• [Aim] Scan the data for "part" and copy the lines it appears in.

• [Data shown]
============

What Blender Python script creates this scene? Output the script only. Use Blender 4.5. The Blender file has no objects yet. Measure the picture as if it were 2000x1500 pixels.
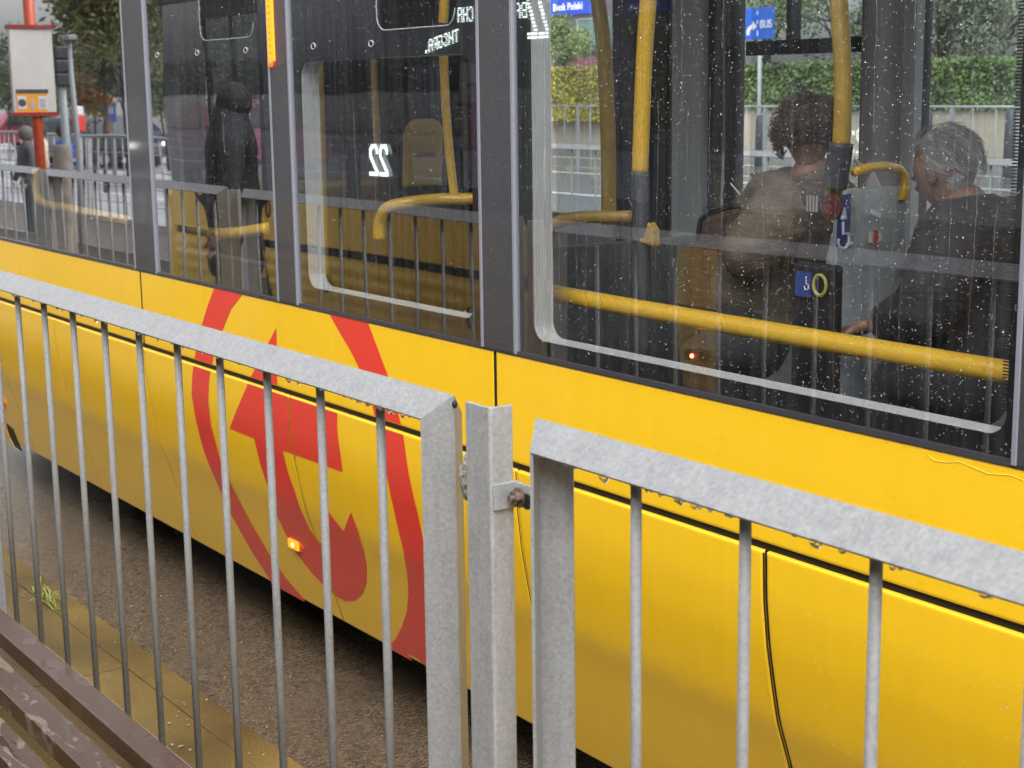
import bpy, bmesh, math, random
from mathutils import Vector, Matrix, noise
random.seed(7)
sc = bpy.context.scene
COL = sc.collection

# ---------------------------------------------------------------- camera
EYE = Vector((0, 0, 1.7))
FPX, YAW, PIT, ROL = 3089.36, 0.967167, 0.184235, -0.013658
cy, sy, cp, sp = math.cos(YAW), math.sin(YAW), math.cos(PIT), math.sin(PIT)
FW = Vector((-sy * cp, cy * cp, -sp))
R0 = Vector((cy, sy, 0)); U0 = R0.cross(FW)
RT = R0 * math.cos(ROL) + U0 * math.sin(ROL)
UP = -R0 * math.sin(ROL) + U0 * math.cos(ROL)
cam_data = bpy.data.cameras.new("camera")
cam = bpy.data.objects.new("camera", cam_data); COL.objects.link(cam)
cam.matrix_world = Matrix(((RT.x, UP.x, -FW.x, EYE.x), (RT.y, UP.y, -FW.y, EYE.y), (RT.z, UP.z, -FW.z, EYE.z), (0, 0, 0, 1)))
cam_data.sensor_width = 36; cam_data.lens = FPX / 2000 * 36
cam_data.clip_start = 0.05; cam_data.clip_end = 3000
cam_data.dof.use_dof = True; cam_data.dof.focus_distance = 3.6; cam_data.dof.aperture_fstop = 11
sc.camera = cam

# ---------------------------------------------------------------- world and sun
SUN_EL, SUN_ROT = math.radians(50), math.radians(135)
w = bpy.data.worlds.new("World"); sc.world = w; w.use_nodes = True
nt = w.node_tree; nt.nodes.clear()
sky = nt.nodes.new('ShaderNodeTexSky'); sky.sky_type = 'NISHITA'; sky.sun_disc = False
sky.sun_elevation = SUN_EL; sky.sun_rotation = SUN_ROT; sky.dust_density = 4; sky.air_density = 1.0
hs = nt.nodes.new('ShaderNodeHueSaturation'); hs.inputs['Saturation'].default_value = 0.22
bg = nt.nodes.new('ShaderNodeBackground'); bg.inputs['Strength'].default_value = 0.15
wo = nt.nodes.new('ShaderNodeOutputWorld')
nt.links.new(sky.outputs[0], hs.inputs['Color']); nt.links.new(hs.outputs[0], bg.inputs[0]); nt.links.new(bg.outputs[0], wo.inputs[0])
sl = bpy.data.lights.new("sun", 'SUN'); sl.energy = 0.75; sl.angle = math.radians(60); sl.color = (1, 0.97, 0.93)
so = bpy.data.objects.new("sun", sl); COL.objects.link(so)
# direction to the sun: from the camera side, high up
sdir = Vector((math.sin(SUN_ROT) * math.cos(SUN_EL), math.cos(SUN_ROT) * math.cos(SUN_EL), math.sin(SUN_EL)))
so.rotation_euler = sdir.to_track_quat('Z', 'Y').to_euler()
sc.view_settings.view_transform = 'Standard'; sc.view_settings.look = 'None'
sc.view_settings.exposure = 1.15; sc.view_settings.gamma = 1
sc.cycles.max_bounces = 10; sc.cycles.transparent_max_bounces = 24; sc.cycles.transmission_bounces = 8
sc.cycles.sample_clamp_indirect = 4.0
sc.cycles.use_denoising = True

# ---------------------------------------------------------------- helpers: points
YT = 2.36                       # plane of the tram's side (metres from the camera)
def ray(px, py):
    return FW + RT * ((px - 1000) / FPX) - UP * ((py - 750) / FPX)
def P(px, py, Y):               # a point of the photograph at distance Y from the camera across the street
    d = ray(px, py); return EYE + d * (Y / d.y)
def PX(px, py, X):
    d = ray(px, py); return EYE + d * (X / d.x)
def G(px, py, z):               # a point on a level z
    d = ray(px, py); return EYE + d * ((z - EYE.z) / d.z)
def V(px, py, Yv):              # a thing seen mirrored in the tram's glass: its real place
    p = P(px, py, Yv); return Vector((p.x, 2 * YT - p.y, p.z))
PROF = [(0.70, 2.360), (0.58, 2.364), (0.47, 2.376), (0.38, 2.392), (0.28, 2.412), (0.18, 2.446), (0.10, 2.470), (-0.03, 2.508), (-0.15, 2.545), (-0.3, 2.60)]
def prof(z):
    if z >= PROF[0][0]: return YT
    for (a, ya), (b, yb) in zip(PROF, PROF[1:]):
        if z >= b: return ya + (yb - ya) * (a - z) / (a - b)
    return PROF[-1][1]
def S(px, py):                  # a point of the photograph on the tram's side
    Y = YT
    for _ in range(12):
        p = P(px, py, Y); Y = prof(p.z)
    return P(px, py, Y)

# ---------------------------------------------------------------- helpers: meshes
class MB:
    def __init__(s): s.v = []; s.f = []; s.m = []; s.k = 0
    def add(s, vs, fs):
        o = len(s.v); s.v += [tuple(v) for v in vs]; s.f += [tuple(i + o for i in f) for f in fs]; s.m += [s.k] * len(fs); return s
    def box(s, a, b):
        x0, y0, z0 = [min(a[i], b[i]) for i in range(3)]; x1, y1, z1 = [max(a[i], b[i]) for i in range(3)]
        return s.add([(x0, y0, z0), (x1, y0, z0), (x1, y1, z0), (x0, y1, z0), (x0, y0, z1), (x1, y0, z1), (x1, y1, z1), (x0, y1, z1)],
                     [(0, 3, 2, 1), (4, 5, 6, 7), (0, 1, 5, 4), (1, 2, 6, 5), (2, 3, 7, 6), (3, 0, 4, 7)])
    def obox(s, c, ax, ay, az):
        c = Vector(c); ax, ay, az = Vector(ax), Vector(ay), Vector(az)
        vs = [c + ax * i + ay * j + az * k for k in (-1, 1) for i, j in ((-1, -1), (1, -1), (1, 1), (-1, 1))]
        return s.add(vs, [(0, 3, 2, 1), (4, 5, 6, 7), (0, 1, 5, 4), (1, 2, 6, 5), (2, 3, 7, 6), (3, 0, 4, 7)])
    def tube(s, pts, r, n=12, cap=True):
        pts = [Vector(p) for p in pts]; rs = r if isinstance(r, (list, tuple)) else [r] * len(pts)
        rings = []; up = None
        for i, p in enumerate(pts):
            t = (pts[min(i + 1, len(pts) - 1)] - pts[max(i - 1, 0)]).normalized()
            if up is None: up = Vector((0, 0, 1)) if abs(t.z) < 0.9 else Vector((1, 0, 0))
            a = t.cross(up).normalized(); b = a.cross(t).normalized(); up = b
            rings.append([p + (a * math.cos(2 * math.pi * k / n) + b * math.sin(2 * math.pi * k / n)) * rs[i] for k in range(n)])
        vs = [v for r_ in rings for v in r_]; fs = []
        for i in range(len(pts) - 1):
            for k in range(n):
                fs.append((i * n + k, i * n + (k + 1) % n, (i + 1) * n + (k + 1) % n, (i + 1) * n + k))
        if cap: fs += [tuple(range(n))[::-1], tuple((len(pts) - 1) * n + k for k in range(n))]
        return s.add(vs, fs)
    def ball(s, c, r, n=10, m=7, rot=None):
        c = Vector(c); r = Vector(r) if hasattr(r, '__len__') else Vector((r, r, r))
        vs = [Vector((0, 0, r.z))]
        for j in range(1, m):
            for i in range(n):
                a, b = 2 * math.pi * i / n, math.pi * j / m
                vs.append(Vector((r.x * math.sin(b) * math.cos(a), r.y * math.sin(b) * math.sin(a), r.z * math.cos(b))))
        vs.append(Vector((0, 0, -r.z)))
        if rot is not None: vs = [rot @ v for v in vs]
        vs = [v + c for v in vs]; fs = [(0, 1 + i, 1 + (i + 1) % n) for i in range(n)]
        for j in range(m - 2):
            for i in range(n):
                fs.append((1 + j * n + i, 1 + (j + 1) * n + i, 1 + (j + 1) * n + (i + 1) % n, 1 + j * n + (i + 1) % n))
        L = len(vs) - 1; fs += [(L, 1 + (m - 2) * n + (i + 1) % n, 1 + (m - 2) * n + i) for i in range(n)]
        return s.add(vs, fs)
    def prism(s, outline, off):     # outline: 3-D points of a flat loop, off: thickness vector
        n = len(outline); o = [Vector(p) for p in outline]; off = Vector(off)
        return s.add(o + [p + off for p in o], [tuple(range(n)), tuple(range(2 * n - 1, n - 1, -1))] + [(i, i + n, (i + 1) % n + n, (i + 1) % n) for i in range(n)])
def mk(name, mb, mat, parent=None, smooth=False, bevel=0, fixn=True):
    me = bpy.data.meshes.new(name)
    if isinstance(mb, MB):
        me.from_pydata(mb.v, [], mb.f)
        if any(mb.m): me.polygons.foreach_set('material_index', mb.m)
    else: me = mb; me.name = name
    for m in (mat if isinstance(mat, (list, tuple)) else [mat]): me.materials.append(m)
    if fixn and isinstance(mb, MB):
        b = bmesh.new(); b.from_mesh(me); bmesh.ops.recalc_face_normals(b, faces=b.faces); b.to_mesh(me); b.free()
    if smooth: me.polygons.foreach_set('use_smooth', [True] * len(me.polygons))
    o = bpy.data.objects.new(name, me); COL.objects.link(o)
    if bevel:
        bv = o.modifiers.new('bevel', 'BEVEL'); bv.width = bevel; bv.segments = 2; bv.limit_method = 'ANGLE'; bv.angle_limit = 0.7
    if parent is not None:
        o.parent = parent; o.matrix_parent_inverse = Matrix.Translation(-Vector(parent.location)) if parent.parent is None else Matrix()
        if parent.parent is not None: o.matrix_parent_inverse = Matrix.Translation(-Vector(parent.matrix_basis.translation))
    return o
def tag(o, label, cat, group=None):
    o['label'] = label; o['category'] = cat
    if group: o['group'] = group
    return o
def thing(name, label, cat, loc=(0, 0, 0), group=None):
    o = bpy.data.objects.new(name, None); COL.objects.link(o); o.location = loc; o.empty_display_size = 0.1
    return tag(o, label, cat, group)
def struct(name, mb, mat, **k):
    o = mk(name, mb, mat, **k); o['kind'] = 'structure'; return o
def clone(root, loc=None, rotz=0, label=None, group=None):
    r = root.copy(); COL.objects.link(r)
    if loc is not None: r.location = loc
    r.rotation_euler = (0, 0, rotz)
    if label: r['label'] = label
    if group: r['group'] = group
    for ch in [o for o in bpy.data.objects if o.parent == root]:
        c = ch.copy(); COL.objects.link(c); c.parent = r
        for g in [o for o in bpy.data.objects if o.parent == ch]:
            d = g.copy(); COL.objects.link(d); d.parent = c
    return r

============

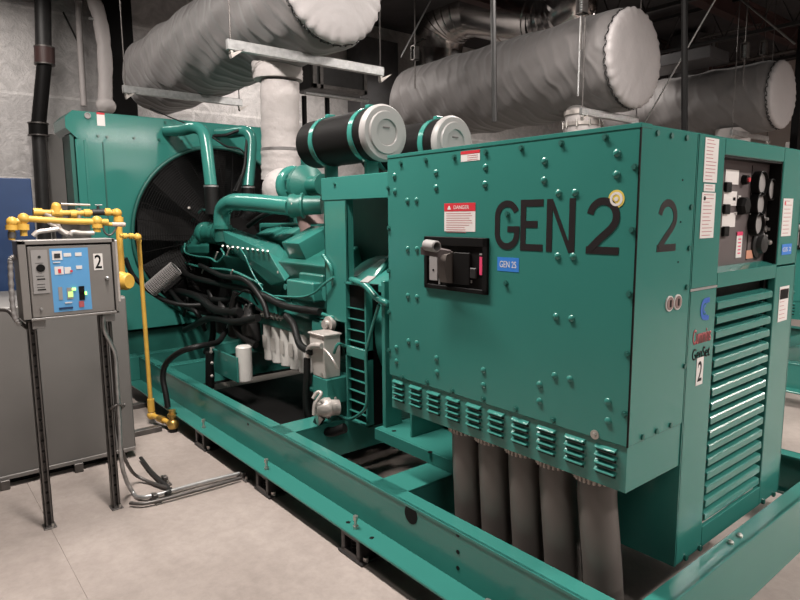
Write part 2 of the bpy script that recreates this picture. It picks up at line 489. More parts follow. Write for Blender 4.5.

============

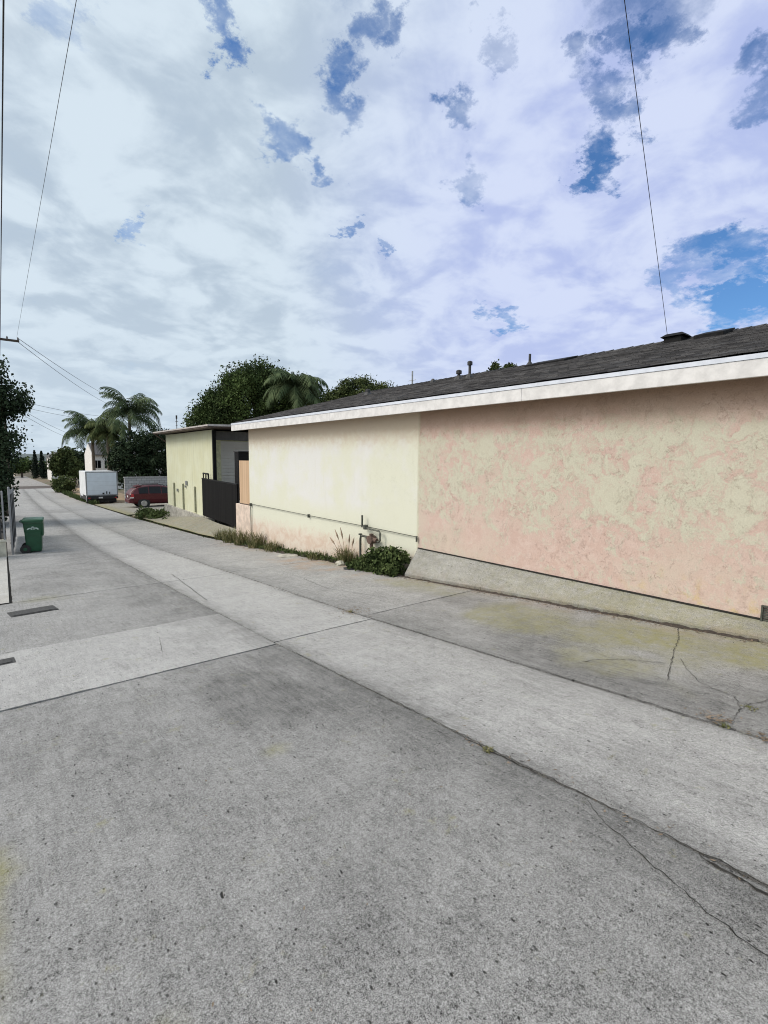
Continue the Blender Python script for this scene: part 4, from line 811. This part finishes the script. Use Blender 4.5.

============

• [Task solution]
Write part 2 of the bpy script that recreates this picture. It picks up at line 489. More parts follow. Write for Blender 4.5.
Continue the Blender Python script for this scene: part 4, from line 811. This part finishes the script. Use Blender 4.5.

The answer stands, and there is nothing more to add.